--- INFORMATION GIVEN ---

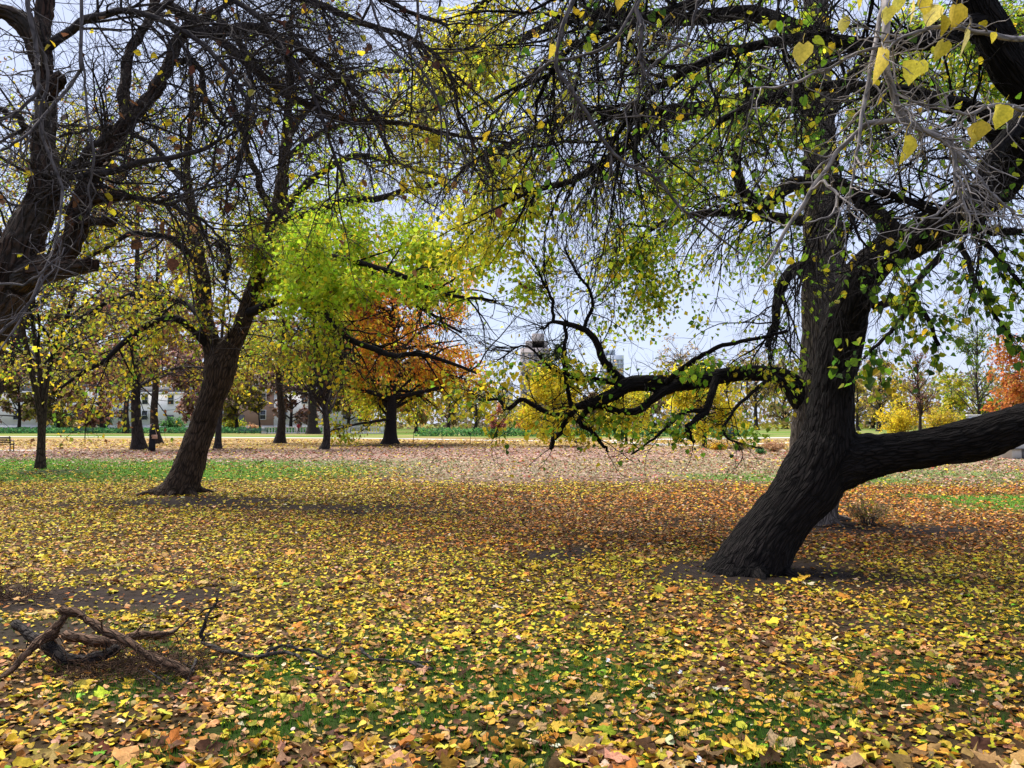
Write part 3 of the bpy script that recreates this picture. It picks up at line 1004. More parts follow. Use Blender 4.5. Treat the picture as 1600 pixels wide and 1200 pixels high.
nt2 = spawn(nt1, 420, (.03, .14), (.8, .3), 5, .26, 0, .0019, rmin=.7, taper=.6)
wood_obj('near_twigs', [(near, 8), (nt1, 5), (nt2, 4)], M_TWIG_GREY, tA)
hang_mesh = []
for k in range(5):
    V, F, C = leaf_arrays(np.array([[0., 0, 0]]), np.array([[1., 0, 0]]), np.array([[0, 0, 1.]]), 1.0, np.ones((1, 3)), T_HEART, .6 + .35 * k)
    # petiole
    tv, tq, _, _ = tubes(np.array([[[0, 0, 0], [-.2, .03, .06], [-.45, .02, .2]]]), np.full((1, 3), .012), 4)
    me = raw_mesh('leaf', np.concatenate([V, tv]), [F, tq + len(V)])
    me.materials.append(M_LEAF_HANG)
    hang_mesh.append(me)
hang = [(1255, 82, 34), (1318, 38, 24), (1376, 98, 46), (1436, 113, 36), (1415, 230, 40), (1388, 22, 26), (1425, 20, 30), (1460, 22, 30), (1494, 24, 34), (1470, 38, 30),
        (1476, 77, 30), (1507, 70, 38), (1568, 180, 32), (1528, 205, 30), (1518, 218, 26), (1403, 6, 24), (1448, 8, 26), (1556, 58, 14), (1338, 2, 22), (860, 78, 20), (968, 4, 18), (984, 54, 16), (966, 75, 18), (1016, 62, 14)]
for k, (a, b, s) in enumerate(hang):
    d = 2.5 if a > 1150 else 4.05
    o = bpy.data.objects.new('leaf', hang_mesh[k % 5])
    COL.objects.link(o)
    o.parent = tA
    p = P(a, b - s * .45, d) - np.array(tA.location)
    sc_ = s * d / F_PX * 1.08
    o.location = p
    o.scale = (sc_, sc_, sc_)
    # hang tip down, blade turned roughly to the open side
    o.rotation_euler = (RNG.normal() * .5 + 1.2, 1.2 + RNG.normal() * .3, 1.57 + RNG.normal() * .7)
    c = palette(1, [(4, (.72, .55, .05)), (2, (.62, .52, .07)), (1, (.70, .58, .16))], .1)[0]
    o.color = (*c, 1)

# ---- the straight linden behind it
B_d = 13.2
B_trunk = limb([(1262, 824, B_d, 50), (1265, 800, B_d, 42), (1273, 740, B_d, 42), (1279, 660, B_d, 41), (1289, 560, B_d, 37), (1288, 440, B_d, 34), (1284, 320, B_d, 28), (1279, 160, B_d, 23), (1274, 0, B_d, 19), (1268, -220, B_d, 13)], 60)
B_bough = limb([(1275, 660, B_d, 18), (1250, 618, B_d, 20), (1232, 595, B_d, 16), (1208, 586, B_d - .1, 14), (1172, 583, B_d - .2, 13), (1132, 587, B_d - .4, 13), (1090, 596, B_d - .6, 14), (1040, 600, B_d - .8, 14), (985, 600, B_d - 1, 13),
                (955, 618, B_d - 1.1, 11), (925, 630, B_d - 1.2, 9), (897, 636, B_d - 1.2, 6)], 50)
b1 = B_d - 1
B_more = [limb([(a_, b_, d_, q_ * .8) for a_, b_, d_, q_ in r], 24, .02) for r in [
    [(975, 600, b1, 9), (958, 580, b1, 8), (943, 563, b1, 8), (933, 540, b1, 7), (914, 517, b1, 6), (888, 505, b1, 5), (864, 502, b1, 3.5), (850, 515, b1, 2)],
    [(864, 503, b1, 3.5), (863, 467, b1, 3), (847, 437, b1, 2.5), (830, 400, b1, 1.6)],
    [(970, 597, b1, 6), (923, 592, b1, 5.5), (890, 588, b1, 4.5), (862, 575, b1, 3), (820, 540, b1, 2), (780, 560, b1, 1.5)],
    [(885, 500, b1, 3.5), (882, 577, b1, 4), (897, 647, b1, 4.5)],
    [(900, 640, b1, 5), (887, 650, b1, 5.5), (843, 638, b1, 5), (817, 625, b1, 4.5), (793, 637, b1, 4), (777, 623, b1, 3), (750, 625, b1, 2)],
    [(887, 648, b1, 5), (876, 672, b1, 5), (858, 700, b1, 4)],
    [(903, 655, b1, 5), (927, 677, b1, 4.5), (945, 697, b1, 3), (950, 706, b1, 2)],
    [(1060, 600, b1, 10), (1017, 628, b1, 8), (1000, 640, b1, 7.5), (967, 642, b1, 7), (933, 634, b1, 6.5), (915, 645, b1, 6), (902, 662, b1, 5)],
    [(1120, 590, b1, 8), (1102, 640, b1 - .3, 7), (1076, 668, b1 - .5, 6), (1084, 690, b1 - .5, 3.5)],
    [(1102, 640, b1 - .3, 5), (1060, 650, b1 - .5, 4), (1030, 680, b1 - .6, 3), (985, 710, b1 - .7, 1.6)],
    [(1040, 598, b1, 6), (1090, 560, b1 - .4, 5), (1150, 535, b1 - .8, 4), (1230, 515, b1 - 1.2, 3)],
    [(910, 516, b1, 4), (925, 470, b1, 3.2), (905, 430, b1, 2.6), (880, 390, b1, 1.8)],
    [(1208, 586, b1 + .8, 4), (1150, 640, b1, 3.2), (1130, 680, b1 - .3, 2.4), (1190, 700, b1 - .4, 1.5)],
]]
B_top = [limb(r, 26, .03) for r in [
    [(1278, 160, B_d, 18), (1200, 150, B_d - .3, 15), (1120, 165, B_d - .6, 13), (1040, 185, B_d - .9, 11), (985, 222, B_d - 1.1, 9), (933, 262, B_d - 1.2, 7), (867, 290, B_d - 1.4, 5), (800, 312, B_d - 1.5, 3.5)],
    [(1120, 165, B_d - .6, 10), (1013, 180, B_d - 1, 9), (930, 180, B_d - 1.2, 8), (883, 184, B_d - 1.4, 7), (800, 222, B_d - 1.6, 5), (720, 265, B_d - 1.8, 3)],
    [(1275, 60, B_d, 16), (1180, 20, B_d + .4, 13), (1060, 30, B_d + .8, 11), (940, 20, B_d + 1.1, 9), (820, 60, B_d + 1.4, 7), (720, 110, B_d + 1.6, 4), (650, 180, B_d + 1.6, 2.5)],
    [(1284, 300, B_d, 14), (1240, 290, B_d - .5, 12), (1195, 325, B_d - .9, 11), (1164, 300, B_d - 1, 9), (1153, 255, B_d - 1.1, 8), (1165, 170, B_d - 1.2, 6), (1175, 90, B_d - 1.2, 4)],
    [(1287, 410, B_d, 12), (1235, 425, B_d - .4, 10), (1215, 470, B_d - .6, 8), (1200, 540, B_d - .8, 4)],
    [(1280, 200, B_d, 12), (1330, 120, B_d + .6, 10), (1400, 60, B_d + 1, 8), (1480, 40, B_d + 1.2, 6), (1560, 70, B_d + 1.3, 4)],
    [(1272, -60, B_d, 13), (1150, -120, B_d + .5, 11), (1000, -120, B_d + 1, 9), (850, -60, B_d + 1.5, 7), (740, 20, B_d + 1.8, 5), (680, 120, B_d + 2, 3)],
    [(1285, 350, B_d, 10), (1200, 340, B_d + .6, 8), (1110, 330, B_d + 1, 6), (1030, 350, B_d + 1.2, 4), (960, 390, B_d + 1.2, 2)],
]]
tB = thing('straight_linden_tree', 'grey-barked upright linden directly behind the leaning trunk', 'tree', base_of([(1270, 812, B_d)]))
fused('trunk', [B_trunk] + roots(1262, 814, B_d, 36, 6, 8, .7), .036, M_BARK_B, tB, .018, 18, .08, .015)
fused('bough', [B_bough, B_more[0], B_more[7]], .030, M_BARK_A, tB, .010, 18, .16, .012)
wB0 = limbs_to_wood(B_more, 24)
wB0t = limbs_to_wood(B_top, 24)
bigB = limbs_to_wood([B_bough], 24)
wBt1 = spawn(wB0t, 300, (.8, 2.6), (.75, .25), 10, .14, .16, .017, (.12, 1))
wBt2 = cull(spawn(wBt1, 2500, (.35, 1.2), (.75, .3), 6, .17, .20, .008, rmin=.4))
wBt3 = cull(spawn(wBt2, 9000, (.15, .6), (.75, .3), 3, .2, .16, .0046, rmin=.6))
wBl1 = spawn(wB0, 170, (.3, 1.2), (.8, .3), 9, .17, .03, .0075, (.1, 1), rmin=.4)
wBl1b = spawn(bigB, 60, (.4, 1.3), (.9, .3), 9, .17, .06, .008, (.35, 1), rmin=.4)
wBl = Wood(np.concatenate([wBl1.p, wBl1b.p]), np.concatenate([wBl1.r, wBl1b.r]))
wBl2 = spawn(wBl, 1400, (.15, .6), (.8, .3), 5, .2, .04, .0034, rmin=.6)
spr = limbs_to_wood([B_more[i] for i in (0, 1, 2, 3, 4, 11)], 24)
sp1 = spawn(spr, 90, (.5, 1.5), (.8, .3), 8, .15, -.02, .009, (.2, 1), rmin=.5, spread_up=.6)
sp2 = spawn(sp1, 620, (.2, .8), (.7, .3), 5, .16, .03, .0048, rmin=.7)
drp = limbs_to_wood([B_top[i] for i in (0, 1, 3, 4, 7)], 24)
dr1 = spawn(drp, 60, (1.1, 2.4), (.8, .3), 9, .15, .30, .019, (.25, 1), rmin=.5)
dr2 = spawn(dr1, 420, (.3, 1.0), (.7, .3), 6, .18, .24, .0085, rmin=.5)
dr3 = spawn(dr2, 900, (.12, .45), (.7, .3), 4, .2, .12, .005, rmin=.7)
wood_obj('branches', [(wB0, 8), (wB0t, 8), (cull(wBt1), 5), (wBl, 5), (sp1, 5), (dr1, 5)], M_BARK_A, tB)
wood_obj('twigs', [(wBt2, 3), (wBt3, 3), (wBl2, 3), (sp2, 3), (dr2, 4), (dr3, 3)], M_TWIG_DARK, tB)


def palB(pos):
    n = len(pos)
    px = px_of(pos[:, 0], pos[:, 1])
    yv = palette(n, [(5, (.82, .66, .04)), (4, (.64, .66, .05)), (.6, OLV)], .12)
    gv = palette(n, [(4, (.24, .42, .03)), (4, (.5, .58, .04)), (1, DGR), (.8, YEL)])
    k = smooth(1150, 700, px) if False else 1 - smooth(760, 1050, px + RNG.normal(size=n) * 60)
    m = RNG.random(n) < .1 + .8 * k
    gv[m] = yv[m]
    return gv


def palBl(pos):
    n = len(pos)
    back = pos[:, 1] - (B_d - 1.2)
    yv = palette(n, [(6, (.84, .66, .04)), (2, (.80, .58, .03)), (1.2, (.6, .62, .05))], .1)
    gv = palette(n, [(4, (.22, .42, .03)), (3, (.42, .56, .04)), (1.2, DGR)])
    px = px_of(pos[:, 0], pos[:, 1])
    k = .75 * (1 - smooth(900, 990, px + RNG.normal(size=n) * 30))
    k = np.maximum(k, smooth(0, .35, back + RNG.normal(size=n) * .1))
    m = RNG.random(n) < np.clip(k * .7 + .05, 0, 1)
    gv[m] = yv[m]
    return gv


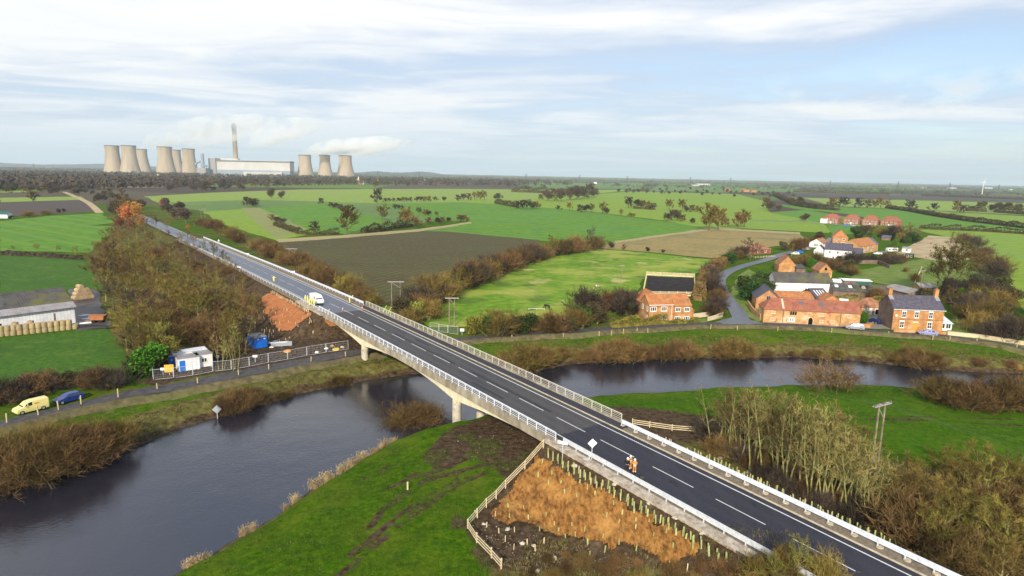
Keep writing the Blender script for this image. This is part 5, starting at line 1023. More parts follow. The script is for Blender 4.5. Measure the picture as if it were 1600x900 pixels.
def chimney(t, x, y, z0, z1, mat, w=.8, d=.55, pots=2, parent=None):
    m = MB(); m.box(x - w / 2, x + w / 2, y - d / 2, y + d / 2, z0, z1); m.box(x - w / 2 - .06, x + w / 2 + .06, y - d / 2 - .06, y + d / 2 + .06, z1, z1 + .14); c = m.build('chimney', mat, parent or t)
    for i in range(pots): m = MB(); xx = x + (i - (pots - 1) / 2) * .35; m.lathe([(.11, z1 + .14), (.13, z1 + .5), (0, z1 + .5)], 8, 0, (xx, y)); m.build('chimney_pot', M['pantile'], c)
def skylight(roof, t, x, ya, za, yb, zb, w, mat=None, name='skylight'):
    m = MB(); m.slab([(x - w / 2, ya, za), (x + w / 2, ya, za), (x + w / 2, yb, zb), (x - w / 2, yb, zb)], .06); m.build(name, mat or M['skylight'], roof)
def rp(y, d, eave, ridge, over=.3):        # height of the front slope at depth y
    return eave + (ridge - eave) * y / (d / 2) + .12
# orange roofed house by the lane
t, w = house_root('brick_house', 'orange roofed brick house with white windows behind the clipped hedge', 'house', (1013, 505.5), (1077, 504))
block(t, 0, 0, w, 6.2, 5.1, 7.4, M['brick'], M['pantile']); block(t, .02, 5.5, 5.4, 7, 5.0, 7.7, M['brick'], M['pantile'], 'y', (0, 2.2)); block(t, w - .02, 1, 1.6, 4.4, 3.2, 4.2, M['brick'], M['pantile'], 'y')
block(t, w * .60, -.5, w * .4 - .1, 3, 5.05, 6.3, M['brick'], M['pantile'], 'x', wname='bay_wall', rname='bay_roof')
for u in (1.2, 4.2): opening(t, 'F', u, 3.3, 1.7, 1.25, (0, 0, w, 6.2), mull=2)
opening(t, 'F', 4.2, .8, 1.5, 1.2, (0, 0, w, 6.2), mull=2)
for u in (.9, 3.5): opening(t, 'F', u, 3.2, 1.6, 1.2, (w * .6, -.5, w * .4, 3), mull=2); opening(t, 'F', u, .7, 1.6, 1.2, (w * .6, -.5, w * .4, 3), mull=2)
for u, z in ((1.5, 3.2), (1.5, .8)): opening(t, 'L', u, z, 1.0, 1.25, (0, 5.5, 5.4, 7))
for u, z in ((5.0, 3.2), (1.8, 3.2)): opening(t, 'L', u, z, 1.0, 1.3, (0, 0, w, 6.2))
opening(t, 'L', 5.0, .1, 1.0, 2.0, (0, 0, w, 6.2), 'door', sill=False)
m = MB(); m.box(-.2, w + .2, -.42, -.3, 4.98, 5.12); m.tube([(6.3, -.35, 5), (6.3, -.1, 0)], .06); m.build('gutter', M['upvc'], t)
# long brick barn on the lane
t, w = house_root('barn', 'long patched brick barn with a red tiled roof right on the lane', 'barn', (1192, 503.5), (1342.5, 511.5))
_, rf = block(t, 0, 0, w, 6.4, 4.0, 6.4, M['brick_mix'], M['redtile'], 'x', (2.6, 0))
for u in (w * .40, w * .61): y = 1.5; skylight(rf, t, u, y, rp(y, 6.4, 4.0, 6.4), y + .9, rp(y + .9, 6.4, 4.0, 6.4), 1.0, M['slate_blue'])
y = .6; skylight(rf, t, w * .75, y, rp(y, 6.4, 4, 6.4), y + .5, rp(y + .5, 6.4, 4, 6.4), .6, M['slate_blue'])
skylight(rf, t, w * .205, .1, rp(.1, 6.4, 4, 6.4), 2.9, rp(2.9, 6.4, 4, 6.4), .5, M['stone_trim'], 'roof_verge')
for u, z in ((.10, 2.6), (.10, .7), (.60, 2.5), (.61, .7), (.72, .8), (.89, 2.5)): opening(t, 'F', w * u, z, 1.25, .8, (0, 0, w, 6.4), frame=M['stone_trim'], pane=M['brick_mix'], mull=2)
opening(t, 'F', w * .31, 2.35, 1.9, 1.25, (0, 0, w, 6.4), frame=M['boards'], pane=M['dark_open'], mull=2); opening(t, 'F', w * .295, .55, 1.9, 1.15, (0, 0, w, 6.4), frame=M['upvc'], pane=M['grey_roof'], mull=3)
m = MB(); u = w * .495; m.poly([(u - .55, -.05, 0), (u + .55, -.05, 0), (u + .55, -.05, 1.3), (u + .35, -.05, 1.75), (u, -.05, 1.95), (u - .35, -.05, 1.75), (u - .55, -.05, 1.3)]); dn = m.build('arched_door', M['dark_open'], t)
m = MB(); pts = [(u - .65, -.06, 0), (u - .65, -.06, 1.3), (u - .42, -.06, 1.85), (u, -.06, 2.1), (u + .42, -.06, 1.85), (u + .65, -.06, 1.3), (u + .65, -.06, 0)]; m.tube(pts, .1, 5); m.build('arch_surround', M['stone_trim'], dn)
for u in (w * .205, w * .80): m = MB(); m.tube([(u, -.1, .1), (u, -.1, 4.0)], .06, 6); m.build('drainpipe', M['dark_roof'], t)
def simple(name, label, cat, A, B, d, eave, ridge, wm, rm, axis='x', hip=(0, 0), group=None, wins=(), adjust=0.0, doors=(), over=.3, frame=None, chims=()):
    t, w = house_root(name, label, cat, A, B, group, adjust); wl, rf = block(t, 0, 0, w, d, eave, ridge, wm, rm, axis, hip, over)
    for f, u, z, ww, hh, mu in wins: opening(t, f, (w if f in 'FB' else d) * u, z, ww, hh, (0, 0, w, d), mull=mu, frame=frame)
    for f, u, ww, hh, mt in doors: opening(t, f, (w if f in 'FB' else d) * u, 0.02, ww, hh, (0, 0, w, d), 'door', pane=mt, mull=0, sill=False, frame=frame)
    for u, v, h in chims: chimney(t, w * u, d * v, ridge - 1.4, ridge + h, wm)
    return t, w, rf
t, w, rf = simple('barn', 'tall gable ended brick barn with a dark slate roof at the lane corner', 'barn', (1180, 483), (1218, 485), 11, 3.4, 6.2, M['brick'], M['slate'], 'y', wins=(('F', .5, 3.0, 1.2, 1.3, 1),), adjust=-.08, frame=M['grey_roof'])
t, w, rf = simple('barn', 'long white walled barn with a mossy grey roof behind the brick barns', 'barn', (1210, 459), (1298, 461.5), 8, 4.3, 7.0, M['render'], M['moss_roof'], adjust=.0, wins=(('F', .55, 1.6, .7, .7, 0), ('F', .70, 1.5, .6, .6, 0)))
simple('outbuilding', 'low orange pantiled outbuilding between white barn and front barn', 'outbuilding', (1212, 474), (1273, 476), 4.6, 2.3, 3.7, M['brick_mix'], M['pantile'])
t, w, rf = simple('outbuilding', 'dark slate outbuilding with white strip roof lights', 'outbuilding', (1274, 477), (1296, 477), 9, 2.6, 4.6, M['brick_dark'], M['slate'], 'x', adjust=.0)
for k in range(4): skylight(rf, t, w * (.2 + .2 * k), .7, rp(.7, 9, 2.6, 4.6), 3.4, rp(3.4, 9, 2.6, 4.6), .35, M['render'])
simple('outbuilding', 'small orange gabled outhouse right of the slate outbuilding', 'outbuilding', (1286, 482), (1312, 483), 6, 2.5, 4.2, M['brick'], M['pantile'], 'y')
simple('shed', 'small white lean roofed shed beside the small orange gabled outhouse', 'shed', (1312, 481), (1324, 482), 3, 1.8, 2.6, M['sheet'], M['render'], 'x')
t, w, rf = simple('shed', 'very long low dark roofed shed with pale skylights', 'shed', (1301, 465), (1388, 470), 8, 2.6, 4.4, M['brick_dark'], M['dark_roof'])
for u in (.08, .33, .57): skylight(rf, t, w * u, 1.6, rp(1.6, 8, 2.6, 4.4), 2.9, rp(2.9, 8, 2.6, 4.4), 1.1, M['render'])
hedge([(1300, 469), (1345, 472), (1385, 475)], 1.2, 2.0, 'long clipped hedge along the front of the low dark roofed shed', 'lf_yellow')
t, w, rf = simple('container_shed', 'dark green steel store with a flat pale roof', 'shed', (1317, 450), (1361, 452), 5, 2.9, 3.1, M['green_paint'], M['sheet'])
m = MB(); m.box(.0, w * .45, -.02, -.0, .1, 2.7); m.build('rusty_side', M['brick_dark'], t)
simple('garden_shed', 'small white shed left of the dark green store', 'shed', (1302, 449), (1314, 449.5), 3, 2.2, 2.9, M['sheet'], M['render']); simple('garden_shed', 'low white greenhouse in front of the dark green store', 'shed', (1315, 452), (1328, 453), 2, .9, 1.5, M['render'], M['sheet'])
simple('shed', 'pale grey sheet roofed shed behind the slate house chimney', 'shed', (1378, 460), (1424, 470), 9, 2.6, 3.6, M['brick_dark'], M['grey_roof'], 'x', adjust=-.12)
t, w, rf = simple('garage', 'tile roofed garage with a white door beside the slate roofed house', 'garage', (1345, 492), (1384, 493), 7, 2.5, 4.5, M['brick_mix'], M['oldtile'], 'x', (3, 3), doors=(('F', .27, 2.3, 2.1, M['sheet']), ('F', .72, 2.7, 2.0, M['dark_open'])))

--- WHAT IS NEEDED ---
Go through the material and copy out every line with "fused" in it.

--- TASK OUTPUT ---
fused('trunk', [B_trunk] + roots(1262, 814, B_d, 36, 6, 8, .7), .036, M_BARK_B, tB, .018, 18, .08, .015)
fused('bough', [B_bough, B_more[0], B_more[7]], .030, M_BARK_A, tB, .010, 18, .16, .012)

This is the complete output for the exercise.